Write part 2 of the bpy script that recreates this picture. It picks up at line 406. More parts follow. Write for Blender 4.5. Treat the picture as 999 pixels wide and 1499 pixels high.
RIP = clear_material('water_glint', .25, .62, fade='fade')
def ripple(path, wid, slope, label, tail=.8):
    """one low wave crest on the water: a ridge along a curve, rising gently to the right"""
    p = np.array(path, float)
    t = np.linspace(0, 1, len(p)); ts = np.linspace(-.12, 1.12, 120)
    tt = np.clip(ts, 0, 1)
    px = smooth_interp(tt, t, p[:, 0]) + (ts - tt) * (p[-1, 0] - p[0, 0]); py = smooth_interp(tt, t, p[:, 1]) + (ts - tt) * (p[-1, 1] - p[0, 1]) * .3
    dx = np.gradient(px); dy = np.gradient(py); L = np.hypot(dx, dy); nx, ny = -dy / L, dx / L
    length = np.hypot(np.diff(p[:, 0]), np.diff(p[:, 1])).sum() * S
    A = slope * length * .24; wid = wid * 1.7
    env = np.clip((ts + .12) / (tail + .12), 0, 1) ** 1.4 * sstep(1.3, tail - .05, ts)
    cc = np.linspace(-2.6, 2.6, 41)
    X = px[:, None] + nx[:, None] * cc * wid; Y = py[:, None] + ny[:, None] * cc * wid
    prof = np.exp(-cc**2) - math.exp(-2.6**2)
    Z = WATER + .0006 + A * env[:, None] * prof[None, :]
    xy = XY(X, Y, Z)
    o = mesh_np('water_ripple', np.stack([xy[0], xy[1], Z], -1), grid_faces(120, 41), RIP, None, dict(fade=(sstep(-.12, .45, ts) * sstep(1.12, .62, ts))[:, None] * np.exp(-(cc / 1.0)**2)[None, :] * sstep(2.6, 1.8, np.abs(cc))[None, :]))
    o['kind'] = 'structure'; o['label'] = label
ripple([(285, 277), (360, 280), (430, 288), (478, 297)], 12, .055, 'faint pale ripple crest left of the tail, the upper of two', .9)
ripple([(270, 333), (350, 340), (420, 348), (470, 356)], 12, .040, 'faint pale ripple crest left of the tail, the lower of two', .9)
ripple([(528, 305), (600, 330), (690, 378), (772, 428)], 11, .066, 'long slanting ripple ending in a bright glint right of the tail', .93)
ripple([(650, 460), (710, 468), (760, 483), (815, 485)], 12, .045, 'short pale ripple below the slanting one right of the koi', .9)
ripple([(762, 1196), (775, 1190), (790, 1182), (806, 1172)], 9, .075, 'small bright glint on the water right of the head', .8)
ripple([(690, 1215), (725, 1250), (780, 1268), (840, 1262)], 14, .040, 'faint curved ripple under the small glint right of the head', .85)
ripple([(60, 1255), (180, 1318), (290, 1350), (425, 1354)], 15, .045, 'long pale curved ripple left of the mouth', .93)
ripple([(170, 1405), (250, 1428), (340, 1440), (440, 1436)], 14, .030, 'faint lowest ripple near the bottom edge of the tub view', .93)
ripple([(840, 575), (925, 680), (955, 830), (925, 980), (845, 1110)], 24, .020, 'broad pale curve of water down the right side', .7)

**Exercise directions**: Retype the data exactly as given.

**Response**:
Write part 2 of the bpy script that recreates this picture. It picks up at line 406. More parts follow. Write for Blender 4.5. Treat the picture as 999 pixels wide and 1499 pixels high.
RIP = clear_material('water_glint', .25, .62, fade='fade')
def ripple(path, wid, slope, label, tail=.8):
    """one low wave crest on the water: a ridge along a curve, rising gently to the right"""
    p = np.array(path, float)
    t = np.linspace(0, 1, len(p)); ts = np.linspace(-.12, 1.12, 120)
    tt = np.clip(ts, 0, 1)
    px = smooth_interp(tt, t, p[:, 0]) + (ts - tt) * (p[-1, 0] - p[0, 0]); py = smooth_interp(tt, t, p[:, 1]) + (ts - tt) * (p[-1, 1] - p[0, 1]) * .3
    dx = np.gradient(px); dy = np.gradient(py); L = np.hypot(dx, dy); nx, ny = -dy / L, dx / L
    length = np.hypot(np.diff(p[:, 0]), np.diff(p[:, 1])).sum() * S
    A = slope * length * .24; wid = wid * 1.7
    env = np.clip((ts + .12) / (tail + .12), 0, 1) ** 1.4 * sstep(1.3, tail - .05, ts)
    cc = np.linspace(-2.6, 2.6, 41)
    X = px[:, None] + nx[:, None] * cc * wid; Y = py[:, None] + ny[:, None] * cc * wid
    prof = np.exp(-cc**2) - math.exp(-2.6**2)
    Z = WATER + .0006 + A * env[:, None] * prof[None, :]
    xy = XY(X, Y, Z)
    o = mesh_np('water_ripple', np.stack([xy[0], xy[1], Z], -1), grid_faces(120, 41), RIP, None, dict(fade=(sstep(-.12, .45, ts) * sstep(1.12, .62, ts))[:, None] * np.exp(-(cc / 1.0)**2)[None, :] * sstep(2.6, 1.8, np.abs(cc))[None, :]))
    o['kind'] = 'structure'; o['label'] = label
ripple([(285, 277), (360, 280), (430, 288), (478, 297)], 12, .055, 'faint pale ripple crest left of the tail, the upper of two', .9)
ripple([(270, 333), (350, 340), (420, 348), (470, 356)], 12, .040, 'faint pale ripple crest left of the tail, the lower of two', .9)
ripple([(528, 305), (600, 330), (690, 378), (772, 428)], 11, .066, 'long slanting ripple ending in a bright glint right of the tail', .93)
ripple([(650, 460), (710, 468), (760, 483), (815, 485)], 12, .045, 'short pale ripple below the slanting one right of the koi', .9)
ripple([(762, 1196), (775, 1190), (790, 1182), (806, 1172)], 9, .075, 'small bright glint on the water right of the head', .8)
ripple([(690, 1215), (725, 1250), (780, 1268), (840, 1262)], 14, .040, 'faint curved ripple under the small glint right of the head', .85)
ripple([(60, 1255), (180, 1318), (290, 1350), (425, 1354)], 15, .045, 'long pale curved ripple left of the mouth', .93)
ripple([(170, 1405), (250, 1428), (340, 1440), (440, 1436)], 14, .030, 'faint lowest ripple near the bottom edge of the tub view', .93)
ripple([(840, 575), (925, 680), (955, 830), (925, 980), (845, 1110)], 24, .020, 'broad pale curve of water down the right side', .7)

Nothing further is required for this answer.